矿用机电联动液控闸阀的设计研究

发布时间：2018-06-16 03:19

本文选题：机电联动液控闸阀 + 方案设计　；参考：《太原理工大学》2017年硕士论文

【摘要】：阀门是管路流体运送系统中的关键设备,广泛应用于石油、化工、建筑等多个领域,它在自动化控制技术日益成熟的矿井排水系统中同样占有举足轻重的地位,其性能好坏直接影响整个排水系统的安全性和高效性。本文先对煤矿排水系统的基本组成结构进行了简要介绍,然后引出本文研究的重点排水组成设备——调节闸阀。介绍了当前闸阀的基本类型和各自的结构原理,对手动闸阀、电动闸阀、液控闸阀等不同闸阀的发展阶段进行了分析,指出了各闸阀所存在的不足和缺陷。针对目前闸阀存在的问题提出了本课题的研究目的,即开发设计一种适用于矿井排水系统中,能够同时具有闸阀启闭速度分别无级调节、断电应急工况下通过手摇离合装置驱动闸阀、液压过载保护等多种功能的新型机电联动液控闸阀。
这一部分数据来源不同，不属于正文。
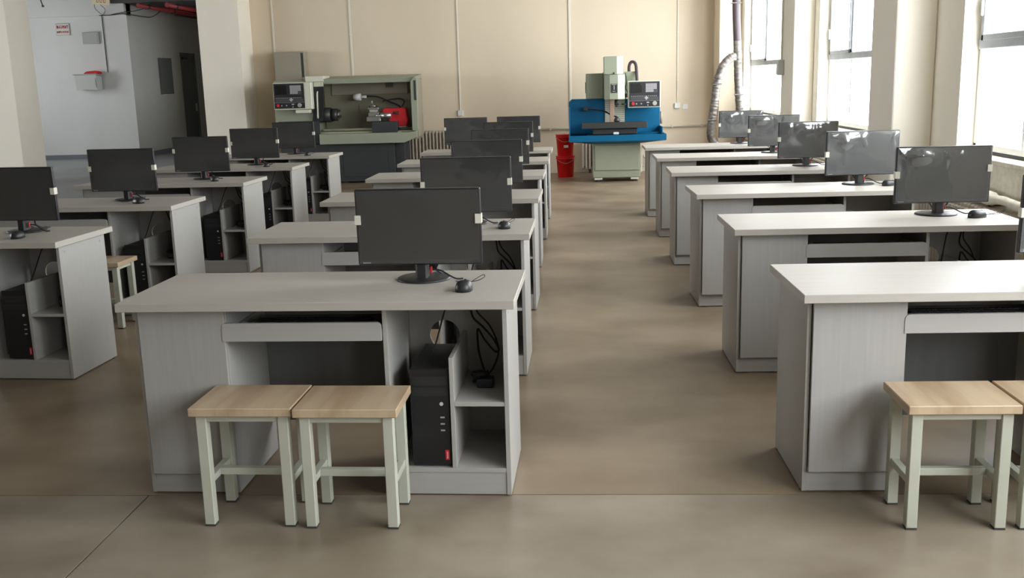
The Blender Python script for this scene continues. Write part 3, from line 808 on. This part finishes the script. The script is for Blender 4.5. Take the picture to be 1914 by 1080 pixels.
# ------------------------------------------------------------------ lathe
def build_lathe():
    ox, oy = -3.5, 15.75
    r = empty('lathe', (ox, oy, 0), 0, 'grey-green enclosed machine lathe with red tailstock by the back wall', 'lathe')
    X = lambda v: v-ox
    Yv = lambda v: v-oy
    def P(name, m, x0, x1, y0, y1, z0, z1, bev=.004, parent=None, **k):
        return MB().box(X(x0), X(x1), Yv(y0), Yv(y1), z0, z1, bev, **k).build(name, m, parent or r)
    P('base_cabinet', 'machine_dark', -4.58, -2.78, 15.62, 16.25, .02, .615)
    P('base_end', 'machine_dark', -2.778, -2.63, 15.68, 16.22, .02, .612)
    for x in (-4.5, -3.6, -2.75): P('foot', 'iron', x-.05, x+.05, 15.66, 15.76, 0, .02, 0)
    P('base_hatch', 'machine_dark', -3.6, -2.9, 15.612, 15.619, .10, .50, .002)
    # chip trough (front lip with a sloped right end)
    m = MB().prism([(X(-3.93), .618), (X(-2.60), .618), (X(-2.40), .70), (X(-2.40), .795), (X(-2.52), .775), (X(-3.93), .775)], 'y', Yv(15.50), Yv(15.62), bev=.004)
    m.build('chip_trough', 'machine_green', r)
    P('trough_floor', 'machine_inner', -3.93, -2.42, 15.622, 16.2, .66, .70)
    # enclosure: back, top bar, right post, right side
    P('enclosure_back', 'machine_inner', -3.98, -2.40, 16.20, 16.25, .70, 1.60)
    hood = MB().prism([(Yv(15.62), 1.54), (Yv(15.60), 1.615), (Yv(16.25), 1.66), (Yv(16.25), 1.60)], 'x', X(-3.99), X(-2.40), bev=.003)
    hood.build('top_bar', 'machine_green', r)
    m = MB().prism([(X(-2.475), .796), (X(-2.395), .796), (X(-2.375), 1.58), (X(-2.42), 1.612), (X(-2.475), 1.54)], 'y', Yv(15.56), Yv(15.66), bev=.003)
    m.build('right_post', 'machine_green', r)
    P('enclosure_side', 'machine_pale', -2.44, -2.395, 15.665, 16.2, .70, 1.58)
    P('side_slot', 'machine_dark', -2.424, -2.392, 15.552, 15.559, 1.26, 1.56, 0)
    P('inner_shade_panel', 'machine_pale', -3.85, -2.62, 16.17, 16.198, 1.36, 1.55)
    P('inner_door', 'machine_inner', -3.42, -3.40, 16.18, 16.198, .72, 1.2, .002)
    m = MB()
    for i in range(7): m.box(X(-2.97)+.018*i, X(-2.97)+.018*i+.008, Yv(16.163), Yv(16.169), 1.46, 1.54)
    m.build('vent_slots', 'machine_dark', r)
    # headstock housing
    m = MB().prism([(X(-4.66), .62), (X(-4.0), .62), (X(-4.0), 1.57), (X(-4.08), 1.60), (X(-4.64), 1.60)], 'y', Yv(15.66), Yv(16.25), bev=.006)
    m.build('headstock_housing', 'machine_green', r)
    P('housing_foot', 'machine_dark', -4.60, -3.95, 15.655, 15.662, .622, .98, 0)
    P('top_cap', 'machine_cream', -4.12, -3.83, 15.60, 16.0, 1.575, 1.665, .008)
    P('name_plate', 'machine_cream', -3.99, -3.84, 15.58, 15.60, 1.505, 1.572, .002)
    # sliding door, black, curved
    pts = []
    for k in range(9):
        t = k/8; pts.append((X(-4.04 + .05*math.sin(t*math.pi*.5)), .98 + .52*t))
    pts2 = [(p[0]+.165-.02*i/8, p[1]) for i, p in enumerate(pts)]
    dr = MB().prism(pts + pts2[::-1], 'y', Yv(15.575), Yv(15.60)).build('sliding_door', 'panel_black', r)
    MB().tube([(X(-3.93), Yv(15.565), 1.43), (X(-3.935), Yv(15.55), 1.40), (X(-3.945), Yv(15.55), 1.05), (X(-3.95), Yv(15.565), 1.02)], .013, 8).build('handle', 'machine_cream', dr)
    # operator panel box on an arm
    pb = P('control_box', 'machine_cream', -4.585, -3.99, 15.42, 15.56, 1.165, 1.575, .01)
    control_face(pb, X(-4.575), X(-4.10), 1.185, 1.562, Yv(15.418))
    P('control_shelf', 'machine_cream', -4.26, -4.04, 15.44, 15.56, 1.11, 1.16, .004)
    P('panel_arm', 'machine_green', -4.35, -4.15, 15.56, 15.66, 1.25, 1.5)
    # electrical cabinet behind
    cb = P('electrical_cabinet', 'machine_pale', -4.79, -4.295, 16.27, 16.52, 1.2, 2.065, .004)
    P('cabinet_door', 'machine_pale', -4.775, -4.35, 16.255, 16.268, 1.58, 2.05, .003, parent=cb)
    P('door_gap', 'machine_dark', -4.335, -4.305, 16.262, 16.269, 1.66, 2.04, 0, parent=cb)
    P('cabinet_stand', 'machine_pale', -4.76, -4.32, 16.29, 16.50, 0, 1.199, .003)
    # bed, chuck, carriage, tool post, tailstock
    P('bed', 'bed_steel', -3.95, -2.50, 15.86, 15.90, .805, .84, .003)
    P('bed', 'bed_steel', -3.95, -2.50, 15.70, 15.73, .769, .80, .003)
    P('bed_body', 'machine_dark', -3.95, -2.50, 15.69, 16.0, .70, .768, 0)
    m = MB(); m.cyl((X(-3.995), Yv(15.85), 1.06), (X(-3.80), Yv(15.85), 1.06), .115, n=28); m.cyl((X(-3.80), Yv(15.85), 1.06), (X(-3.70), Yv(15.85), 1.06), .098, n=28)
    ck = m.build('chuck', 'iron', r)
    for k in range(3):
        a = math.pi/2+k*2*math.pi/3; cy_, cz_ = Yv(15.85)+.06*math.cos(a), 1.06+.06*math.sin(a)
        MB().box(X(-3.70), X(-3.655), cy_-.02, cy_+.02, cz_-.02, cz_+.02, .003).build('chuck_jaw', 'iron', ck)
    MB().cyl((X(-3.70), Yv(15.85), 1.06), (X(-3.685), Yv(15.85), 1.06), .03, n=16).build('spindle_bore', 'steel_dull', ck)
    P('carriage', 'machine_dark', -3.12, -2.72, 15.63, 15.98, .775, .945)
    tp = P('cross_slide', 'steel', -3.21, -2.99, 15.68, 15.92, .948, 1.02, .006)
    P('tool_turret', 'steel', -3.185, -3.02, 15.71, 15.87, 1.02, 1.085, .006, parent=tp)
    P('tool_turret', 'steel_dull', -3.165, -3.04, 15.72, 15.86, 1.086, 1.13, .004, parent=tp)
    P('tool_turret', 'steel', -3.185, -3.02, 15.71, 15.87, 1.131, 1.16, .004, parent=tp)
    MB().cyl((X(-3.10), Yv(15.79), 1.16), (X(-3.10), Yv(15.79), 1.20), .03, n=16).build('turret_cap', 'steel', tp)
    for x in (-3.16, -3.045):
        MB().cyl((X(x), Yv(15.73), 1.16), (X(x), Yv(15.73), 1.185), .013, n=8).build('clamp_bolt', 'iron', tp)
    m = MB().prism([(X(-2.93), 1.06), (X(-2.60), 1.06), (X(-2.585), .90), (X(-2.60), .86), (X(-2.84), .86), (X(-2.84), .94), (X(-2.95), 1.0), (X(-2.97), 1.12), (X(-2.93), 1.145), (X(-2.61), 1.145), (X(-2.60), 1.06)][::-1] if False else
                   [(X(-2.84), .863), (X(-2.60), .863), (X(-2.575), .95), (X(-2.605), 1.145), (X(-2.93), 1.145), (X(-2.965), 1.11), (X(-2.92), 1.0), (X(-2.86), .97)], 'y', Yv(15.74), Yv(15.98), bev=.008)
    tl = m.build('tailstock', 'red_plastic', r)
    m = MB(); zz = 1.045
    for i, (dx, ww) in enumerate(((0, .012), (.018, .012), (.034, .010), (.050, .012), (.068, .010), (.082, .010))):
        m.box(X(-2.80)+dx, X(-2.80)+dx+ww, Yv(15.737), Yv(15.7405), zz, zz+.05)
    m.box(X(-2.80)+.068, X(-2.80)+.092, Yv(15.737), Yv(15.7405), zz+.04, zz+.05); m.box(X(-2.80)+.0, X(-2.80)+.03, Yv(15.737), Yv(15.7405), zz+.02, zz+.03)
    m.build('lettering', 'machine_dark', tl)
    m = MB(); m.cyl((X(-2.99), Yv(15.70), 1.035), (X(-2.82), Yv(15.70), 1.035), .042, n=18); m.cyl((X(-3.06), Yv(15.70), 1.035), (X(-2.99), Yv(15.70), 1.035), .02, n=14)
    m.build('quill', 'steel', tl)
    P('tailstock_foot', 'steel_dull', -2.86, -2.60, 15.76, 15.96, .842, .862, .003, parent=tl)
    P('drain_pipe', 'machine_cream', -2.88, -2.66, 15.635, 15.68, .745, .78, .006)
    # work lamp on a gooseneck
    MB().cyl((X(-3.455), Yv(15.98), 1.325), (X(-3.34), Yv(15.98), 1.325), .055, n=20).build('lamp_head', 'frame_white', r)
    MB().cyl((X(-3.34), Yv(15.98), 1.325), (X(-3.25), Yv(15.98), 1.325), .022, n=12).build('lamp_socket', 'frame_white', r)
    MB().tube(curve_pts([(X(-3.25), Yv(15.98), 1.335), (X(-3.08), Yv(16.0), 1.32), (X(-2.90), Yv(16.03), 1.24), (X(-2.74), Yv(16.06), 1.16), (X(-2.70), Yv(16.08), 1.02)], 6), .013, 8).build('gooseneck', 'rubber', r)
    MB().tube(curve_pts([(X(-3.0), Yv(16.0), 1.25), (X(-2.85), Yv(16.0), 1.275), (X(-2.72), Yv(16.02), 1.28), (X(-2.66), Yv(16.03), 1.24), (X(-2.70), Yv(16.05), 1.16)], 6), .010, 8).build('coolant_hose', 'rubber', r)
    MB().cyl((X(-3.17), Yv(15.98), 1.22), (X(-3.17), Yv(15.98), 1.26), .012, n=8).build('nozzle', 'frame_white', r)
build_lathe()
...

本文针对矿井排水系统的具体工况,制定了调节闸阀的设计原则,对现有液控闸阀的执行机构方案进行比较分析并最终确定了机电联动液控闸阀的总体设计方案。在模块化设计方法的基础上,确定了闸阀的油缸执行机构模块、液压控制集成模块、机电联动模块等,结合solidworks自底向上的建模思想完成了闸阀的参数化设计和装配模型的建立,对其工作原理及特点进行了详细阐述。对机电联动液控闸阀的液压系统进行了设计及原理分析,对各液压部件进行了参数设计及选择。为了获得液压缸外负载的变化情况,利用Fluent软件对闸板在管道中受水流体介质力的情况进行了仿真分析,将得到的油缸外负载结果导入到液压仿真软件Automation Stdio中,对闸阀进行了机电液联合仿真,对其开阀特性和双向节流调速阀的性能进行了仿真研究,验证了液压系统设计的可靠性。开发了一种适用于液控闸阀的手摇离合装置,对其结构进行了设计。针对设计的虚拟样机模型,首先利用ADAMS软件进行了动力学仿真,对手摇变速箱的转速及啮合力进行了理论计算和仿真验证,通过振动仿真对虚拟模型的振动原因进行了研究,从动力学角度验证了模型传动性能良好。其次,利用Ansys Workbench有限元分析软件对手摇变速箱的重要部件行星架进行了静力学分析和模态仿真,证明了行星架结构设计的合理性。对制造出的实体样机进行了基本功能试验,包括液压系统的保压测试和手摇离合装置的功能测试。在此基础上,对手摇离合装置进行了振动特性实验分析,包括实验模态测试和工作状态下振动频率的测试,通过对实验数据分析,找到了可能引起该装置振动的原因,为装置今后的结构优化提供了参考依据。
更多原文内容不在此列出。